Dessert stall at Borough Market

The majority of the stalls were occupied by food vendors.  Aside from lunch and dessert foods, we saw cheeses, spices, meats, seafood, veggies, fruits, nuts, and more.  Before we left, we were tempted by the caramel, cinnamon-apple smell of hot mulled cider.  We each ordered the drink and we were surprised at how strong (alcoholic) it was.  It was still good, especially after the initial sip, but the sweet smell threw us off.  Do visit the Borough Market, do plan to eat lunch (and dessert) while you’re there, and do shop around and enjoy the stalls!  You will not regret it. 

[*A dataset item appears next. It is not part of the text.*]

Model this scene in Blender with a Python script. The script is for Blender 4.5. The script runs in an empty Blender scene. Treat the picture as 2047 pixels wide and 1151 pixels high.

Portobello Market, Notting Hill

Portobello Road Market is another one not to miss.  It’s located in the colorful Notting Hill neighborhood and the line of stalls seems endless.  While the market is open Monday-Saturday, Saturday is the full market day, with antique stalls and other stalls selling a 

variety of goods.  Unfortunately for us, it was raining all day Saturday, but we didn’t want to miss the excitement.  We browsed through stalls and stores and managed to ignore the rain until the food stalls opened around 10am (we got there early to try to avoid the crowds, but it was still crowded).  We tried a hodgepodge of food – greek appetizers, bruschetta, and a warm cheddar & leek quiche.  The food was cheap and quick, and we quickly snacked while trying to stay dry.  The Portobello Market is huge compared to Borough Market, so if you have time, plan to spend at least a few hours browsing the shops and stalls.  Arrive early (to beat some of the crowds) and stay for an early lunch to get the most out of your visit. 

I wish we had been able to spend more time at both markets (and even better – if we had been able to use some of the fresh food to cook our own meal!), but it’s something to look forward to on our next trip to London.  Definitely plan a visit to at least one of the markets.  It’s a great way to spend time between museums, enjoy a tasty snack, and maybe find a souvenir or two!